Initially, NAMM California was challenged to manage and scale a large volume of encounter management data submissions. The organization had limited visibility into the entire encounter management process including, validating and generating compliant outbound encounters to trading partners and loading response files to accurately understand the final disposition of the encounter. An added complexity was managing the different submission and reconciliation format requirements for 16 different health plan clients.
With CMS’ proposed rules lighting a fire for a quick change, NAMM California invested in a new encounter management process which has produced higher encounter acceptance rates and ensured revenue integrity. Changes in its technology infrastructure resulted in single-click dashboards that provide end-to-end visibility for managing and monitoring large volumes of data, a reliable system for sending good data and identifying and holding back bad data, and multiple new custom formats for downstream health partners.

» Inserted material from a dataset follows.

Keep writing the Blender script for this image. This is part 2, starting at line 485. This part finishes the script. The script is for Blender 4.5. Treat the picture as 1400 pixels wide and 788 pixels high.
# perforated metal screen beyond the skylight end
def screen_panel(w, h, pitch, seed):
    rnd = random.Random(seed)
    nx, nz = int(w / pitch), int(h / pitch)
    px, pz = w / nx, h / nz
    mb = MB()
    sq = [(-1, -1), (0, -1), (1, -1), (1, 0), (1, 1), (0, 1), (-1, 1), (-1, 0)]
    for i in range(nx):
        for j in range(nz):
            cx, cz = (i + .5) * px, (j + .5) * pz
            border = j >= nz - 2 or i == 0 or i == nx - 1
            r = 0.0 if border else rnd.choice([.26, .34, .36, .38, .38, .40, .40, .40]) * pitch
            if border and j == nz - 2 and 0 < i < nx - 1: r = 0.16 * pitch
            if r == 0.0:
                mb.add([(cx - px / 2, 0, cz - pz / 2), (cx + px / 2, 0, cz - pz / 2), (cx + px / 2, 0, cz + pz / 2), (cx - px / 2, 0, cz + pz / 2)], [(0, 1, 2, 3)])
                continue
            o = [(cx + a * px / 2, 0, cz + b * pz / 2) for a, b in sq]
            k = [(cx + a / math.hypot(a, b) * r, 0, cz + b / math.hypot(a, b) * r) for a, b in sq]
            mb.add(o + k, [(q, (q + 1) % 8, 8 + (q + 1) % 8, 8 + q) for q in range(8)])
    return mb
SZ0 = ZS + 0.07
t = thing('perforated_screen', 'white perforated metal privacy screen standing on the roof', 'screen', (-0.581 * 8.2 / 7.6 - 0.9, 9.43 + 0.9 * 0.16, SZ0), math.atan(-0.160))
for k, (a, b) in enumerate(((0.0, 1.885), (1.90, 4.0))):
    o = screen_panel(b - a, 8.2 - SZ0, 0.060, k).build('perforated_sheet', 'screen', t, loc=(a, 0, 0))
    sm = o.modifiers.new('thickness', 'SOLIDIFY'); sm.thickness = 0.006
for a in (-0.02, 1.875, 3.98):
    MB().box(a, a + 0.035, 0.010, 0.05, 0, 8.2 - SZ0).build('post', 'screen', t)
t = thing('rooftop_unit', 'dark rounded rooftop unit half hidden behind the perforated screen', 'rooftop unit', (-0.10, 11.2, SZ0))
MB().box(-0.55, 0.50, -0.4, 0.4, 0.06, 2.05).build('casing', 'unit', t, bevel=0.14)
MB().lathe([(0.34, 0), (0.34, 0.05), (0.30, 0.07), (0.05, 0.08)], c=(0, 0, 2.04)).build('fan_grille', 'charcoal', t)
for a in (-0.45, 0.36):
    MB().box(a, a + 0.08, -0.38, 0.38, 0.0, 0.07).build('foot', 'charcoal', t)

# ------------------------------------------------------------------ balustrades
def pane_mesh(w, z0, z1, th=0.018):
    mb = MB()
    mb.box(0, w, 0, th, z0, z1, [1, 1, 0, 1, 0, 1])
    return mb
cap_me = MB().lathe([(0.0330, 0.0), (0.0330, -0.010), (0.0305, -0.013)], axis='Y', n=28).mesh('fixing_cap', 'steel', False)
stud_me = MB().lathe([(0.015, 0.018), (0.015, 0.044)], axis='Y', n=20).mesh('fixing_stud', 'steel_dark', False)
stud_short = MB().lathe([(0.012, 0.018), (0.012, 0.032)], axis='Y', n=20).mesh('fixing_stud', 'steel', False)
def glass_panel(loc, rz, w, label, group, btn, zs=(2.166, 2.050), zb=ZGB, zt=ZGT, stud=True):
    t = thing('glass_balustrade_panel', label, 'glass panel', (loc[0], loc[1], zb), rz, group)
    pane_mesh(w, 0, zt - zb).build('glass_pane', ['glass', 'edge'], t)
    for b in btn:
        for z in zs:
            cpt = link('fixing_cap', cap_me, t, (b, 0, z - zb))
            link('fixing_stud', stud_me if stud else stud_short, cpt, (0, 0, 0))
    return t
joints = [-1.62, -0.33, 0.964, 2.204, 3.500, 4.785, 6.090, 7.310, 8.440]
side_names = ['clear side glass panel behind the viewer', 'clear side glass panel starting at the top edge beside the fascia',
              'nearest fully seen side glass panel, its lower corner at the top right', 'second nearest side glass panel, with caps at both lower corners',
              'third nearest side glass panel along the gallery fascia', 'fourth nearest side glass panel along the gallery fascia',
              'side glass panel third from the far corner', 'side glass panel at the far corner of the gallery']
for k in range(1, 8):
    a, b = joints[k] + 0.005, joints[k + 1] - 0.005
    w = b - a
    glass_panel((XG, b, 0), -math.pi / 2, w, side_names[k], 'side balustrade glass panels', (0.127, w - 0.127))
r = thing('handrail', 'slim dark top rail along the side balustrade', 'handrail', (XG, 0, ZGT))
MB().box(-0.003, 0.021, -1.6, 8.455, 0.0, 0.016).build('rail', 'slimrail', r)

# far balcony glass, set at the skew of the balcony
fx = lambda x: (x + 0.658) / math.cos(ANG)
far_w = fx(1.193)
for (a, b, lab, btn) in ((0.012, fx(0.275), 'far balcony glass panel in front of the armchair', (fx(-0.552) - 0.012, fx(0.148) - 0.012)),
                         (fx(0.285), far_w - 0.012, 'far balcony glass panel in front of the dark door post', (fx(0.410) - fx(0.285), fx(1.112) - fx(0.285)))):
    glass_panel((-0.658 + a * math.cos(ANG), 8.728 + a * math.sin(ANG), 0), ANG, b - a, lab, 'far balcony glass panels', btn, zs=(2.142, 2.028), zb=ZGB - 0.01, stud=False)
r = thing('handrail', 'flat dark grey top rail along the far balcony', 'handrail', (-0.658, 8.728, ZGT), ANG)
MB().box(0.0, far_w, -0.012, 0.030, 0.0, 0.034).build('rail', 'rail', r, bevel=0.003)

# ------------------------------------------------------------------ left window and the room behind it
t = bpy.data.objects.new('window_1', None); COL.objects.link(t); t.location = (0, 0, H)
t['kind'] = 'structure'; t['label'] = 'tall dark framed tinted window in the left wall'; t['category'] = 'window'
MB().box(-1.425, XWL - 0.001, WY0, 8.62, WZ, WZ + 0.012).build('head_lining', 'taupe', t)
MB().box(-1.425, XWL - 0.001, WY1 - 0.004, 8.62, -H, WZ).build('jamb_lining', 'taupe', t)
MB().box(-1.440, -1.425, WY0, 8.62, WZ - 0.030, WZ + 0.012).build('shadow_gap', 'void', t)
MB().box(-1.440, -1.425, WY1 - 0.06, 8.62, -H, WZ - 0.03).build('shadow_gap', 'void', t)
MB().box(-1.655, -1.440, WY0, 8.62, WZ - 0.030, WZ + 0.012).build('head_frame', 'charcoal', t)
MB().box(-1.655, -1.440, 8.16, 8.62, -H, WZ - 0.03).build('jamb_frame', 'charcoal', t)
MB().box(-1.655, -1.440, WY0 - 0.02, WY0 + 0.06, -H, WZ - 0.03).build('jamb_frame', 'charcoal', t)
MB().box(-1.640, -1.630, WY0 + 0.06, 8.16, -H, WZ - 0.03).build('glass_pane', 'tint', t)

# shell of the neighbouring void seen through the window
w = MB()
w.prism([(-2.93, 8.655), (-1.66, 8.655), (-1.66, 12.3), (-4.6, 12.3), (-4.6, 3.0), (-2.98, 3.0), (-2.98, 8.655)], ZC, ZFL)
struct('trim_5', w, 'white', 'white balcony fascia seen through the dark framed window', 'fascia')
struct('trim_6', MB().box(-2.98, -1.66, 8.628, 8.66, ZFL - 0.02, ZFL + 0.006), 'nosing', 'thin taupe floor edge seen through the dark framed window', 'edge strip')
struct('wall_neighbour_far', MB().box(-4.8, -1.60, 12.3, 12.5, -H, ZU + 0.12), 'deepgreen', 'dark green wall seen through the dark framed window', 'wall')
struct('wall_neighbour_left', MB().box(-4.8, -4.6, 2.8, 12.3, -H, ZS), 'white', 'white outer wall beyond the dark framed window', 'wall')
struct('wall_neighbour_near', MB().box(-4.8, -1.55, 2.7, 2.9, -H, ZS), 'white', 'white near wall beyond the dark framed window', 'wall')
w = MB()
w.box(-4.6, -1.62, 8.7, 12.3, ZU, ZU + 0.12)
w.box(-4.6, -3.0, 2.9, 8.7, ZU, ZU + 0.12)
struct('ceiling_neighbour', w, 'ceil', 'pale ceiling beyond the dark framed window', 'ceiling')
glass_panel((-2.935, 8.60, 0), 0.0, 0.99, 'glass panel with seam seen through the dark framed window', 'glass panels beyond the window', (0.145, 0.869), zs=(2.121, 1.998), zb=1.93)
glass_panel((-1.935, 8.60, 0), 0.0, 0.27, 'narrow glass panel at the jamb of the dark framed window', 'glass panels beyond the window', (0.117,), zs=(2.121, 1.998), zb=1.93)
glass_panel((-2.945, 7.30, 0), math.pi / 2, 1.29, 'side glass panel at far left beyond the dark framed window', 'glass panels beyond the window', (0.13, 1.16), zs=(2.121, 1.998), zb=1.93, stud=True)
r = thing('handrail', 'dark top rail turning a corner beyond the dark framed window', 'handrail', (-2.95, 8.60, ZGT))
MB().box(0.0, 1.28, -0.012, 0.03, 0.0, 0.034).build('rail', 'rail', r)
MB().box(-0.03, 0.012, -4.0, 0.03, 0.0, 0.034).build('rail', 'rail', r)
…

NAMM California has been able to share cleaner encounter data with its trading partners, resulting in significantly fewer rejections. Not only has the organization increased first pass acceptance rates but has been able to submit millions of transactions and increase the overall acceptance rate to 92% and over.
The countdown to CMS’ rule changes has begun, and NAMM California is proof that by investing in the right technology and the best team of encounter management experts – encounter data can be effectively streamlined and analyzed. Healthcare organizations have an opportunity to learn from NAMM California’s playbook to avoid heavy financial fines and penalties that may come with CMS’ policy changes.